In the same article, Steve describes a cycle through which the developer uses customer feedback and observation to keep improving the product and increasing its sales:

After the first pass through this cycle, the initial results for the amateur and the professional may be virtually identical. But whereas the amateur typically stops after the first pass, the professional understands that this is just the beginning.

I could quote a lot more good stuff from this article, but you can read it yourself, and I recommend that you do so. Steve is one of the real success stories in shareware. This article is top-notch, and it inspires me to continue.

But I must admit that my situation is unusual. Most people start a micro-ISV because they are attracted to the idea of being an entrepreneur. A sense of dissatisfaction with their current job is a source of motivation.

I've been there, but right now I don't have that particular set of problems. I am already an entrepreneur, and I am quite happy with my situation. Here at SourceGear we actually like building developer tools, and we're having some very nice success doing it.

____________________

So with Winnable Solitaire confined to my copious spare time, it may proceed slowly. But I do have some ideas for what I want to do next with this project. I will close with a few remarks about my next iteration through the cycle that Steve describes.

Next Steps

For this iteration, I will focus on a few incremental improvements:

  • Winnability: Right now, the solver is a separate application. If possible, I want to build the solver into the game itself, telling the user after each move if the current situation is still winnable. This may be tricky, as the solver sometimes spins out of control, but it would be very cool if it worked.
  • Macintosh: I need more differentiation. Since I built Winnable Solitaire on the wxWidgets9 class library, the port to MacOS X should be reasonably straightforward. And since I already have access to a Mac, I can do the port without additional cash expense. The other leading solitaire games don't have a Mac version, so this is an opportunity for my game to be somewhere that my competitors are not.
  • Artwork: Users are already clamoring for my game to be more visually attractive. This feedback is only going to get louder as I move toward the Mac. It's time to spend some more money on a professional artist. Over the years I have come to know several graphic artists who work on a freelance basis. Their rates vary widely, from $25 to $75 an hour, sometimes even more. I am hoping I can get some really good-looking face card graphics without spending a big pile of cash.
  • Order form: As mentioned previously, I plan to make some minor changes to my e-commerce system to improve my record keeping.
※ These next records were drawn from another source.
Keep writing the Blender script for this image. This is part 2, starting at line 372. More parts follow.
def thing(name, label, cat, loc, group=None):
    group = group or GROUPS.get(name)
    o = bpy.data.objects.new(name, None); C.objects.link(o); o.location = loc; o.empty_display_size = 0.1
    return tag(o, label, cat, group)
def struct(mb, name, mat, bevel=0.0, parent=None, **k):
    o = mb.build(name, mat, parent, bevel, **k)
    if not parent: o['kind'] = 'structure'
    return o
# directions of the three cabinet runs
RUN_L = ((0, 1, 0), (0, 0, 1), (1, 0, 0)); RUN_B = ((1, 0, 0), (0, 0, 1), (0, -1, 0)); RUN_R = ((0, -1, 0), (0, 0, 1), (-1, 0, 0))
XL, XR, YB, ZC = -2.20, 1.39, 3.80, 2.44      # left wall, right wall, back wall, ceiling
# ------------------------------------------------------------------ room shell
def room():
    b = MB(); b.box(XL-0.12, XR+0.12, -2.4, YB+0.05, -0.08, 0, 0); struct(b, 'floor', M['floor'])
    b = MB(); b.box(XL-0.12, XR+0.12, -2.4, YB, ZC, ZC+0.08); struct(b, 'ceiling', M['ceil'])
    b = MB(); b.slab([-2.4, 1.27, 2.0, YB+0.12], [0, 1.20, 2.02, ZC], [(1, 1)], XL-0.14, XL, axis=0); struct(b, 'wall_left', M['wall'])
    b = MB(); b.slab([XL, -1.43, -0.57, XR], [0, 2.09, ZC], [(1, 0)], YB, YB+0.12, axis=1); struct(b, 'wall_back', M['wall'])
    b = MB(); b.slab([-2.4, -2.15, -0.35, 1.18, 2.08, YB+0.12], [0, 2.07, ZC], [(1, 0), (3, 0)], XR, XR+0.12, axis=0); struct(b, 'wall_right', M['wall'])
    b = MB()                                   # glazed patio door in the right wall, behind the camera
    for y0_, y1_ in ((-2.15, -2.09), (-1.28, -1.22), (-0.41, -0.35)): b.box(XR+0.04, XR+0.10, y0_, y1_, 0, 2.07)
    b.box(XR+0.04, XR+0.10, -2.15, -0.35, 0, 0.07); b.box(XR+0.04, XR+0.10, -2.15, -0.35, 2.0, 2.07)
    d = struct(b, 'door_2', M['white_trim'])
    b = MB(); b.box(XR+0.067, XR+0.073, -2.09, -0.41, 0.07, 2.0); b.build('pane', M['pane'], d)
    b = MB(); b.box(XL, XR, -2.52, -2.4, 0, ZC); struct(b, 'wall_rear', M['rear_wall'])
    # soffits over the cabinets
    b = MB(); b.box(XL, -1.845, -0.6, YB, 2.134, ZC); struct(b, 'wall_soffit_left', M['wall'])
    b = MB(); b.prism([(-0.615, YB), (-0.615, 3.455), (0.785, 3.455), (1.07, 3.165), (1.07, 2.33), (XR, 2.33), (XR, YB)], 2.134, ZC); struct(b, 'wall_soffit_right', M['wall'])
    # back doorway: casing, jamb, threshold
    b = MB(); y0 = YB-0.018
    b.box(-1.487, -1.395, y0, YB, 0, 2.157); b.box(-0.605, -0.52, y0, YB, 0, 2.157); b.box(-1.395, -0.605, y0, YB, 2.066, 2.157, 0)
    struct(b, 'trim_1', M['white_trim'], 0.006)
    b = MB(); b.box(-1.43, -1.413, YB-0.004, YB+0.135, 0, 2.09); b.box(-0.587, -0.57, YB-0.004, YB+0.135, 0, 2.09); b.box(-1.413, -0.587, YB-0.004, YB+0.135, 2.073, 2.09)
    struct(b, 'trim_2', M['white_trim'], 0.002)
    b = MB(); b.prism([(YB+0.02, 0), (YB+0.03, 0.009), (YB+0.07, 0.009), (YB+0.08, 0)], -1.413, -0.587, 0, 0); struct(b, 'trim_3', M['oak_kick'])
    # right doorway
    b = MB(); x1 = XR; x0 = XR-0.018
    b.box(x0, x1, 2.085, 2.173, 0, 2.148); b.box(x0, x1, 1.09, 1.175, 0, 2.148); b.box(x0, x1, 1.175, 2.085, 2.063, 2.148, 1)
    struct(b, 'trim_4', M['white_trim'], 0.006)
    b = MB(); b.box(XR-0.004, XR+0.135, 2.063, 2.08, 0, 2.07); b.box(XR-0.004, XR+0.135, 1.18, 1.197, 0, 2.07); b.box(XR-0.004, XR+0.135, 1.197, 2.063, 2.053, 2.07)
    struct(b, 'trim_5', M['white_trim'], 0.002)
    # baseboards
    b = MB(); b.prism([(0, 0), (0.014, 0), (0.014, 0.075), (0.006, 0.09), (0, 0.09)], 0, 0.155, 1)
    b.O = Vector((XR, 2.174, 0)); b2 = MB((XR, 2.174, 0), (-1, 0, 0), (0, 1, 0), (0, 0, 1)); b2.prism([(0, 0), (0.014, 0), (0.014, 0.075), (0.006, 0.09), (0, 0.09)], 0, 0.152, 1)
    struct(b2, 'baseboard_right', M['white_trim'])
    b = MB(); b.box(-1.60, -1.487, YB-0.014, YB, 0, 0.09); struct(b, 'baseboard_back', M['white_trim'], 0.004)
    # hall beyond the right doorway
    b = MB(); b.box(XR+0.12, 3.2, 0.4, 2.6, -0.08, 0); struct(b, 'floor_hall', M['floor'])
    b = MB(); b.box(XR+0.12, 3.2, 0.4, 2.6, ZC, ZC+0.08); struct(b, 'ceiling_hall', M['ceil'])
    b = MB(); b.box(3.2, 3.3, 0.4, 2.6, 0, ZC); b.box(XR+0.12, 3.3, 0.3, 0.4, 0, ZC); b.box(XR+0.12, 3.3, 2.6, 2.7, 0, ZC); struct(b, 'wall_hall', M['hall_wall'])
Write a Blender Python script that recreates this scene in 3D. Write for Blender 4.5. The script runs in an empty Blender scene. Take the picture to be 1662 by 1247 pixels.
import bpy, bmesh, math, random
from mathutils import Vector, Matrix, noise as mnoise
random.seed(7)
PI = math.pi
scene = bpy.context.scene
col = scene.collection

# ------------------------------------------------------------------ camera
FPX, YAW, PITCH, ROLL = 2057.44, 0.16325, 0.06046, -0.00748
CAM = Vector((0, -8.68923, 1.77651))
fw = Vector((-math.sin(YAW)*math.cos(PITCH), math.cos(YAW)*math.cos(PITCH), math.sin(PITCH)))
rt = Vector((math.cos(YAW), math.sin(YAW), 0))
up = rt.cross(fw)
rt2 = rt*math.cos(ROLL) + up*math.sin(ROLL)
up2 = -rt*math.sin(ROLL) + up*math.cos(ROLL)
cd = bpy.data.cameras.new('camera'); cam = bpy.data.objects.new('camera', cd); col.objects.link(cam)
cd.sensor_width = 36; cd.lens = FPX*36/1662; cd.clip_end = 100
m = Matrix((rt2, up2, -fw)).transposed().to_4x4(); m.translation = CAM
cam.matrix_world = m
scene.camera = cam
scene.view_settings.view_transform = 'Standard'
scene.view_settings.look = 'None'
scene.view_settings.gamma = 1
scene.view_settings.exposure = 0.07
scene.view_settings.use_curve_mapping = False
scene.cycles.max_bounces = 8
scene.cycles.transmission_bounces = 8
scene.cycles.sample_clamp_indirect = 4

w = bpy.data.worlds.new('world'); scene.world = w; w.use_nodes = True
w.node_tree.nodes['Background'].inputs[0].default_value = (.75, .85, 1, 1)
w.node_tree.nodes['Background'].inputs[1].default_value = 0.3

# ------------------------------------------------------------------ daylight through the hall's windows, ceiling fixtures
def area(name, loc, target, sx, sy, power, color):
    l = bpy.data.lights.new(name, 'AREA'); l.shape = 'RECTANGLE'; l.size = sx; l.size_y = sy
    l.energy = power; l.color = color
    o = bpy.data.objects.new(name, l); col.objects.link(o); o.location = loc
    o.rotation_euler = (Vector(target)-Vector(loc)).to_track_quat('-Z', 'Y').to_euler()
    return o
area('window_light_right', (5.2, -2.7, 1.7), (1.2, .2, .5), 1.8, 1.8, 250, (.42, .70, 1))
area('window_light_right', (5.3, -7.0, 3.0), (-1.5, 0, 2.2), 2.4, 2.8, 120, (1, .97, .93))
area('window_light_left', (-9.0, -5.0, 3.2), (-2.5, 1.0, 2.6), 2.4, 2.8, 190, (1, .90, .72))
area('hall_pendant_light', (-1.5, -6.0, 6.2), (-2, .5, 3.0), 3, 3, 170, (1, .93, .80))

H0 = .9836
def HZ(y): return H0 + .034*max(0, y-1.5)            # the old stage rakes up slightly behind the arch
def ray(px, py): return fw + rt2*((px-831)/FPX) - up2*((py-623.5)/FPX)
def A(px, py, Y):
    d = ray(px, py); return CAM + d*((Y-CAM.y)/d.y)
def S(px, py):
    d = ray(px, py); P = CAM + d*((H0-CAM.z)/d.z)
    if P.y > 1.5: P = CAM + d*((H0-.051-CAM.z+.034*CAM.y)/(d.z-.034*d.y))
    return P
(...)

For example, I want to give customers the option to be notified of new releases.
  • Advertising: I need to work harder at building awareness. It turns out that AdWords requires a fair amount of fiddling with to maintain a high enough click-through rate. I need to keep tweaking things until I have a steady presence when people are searching for solitaire-related things. I also want to explore other venues, such as Overture.

____________________

I am intentionally trying to keep this cycle simple. In the future I will need to think about adding more solitaire variants and other new features. That can wait. As Steve Pavlina says, "This is just the beginning."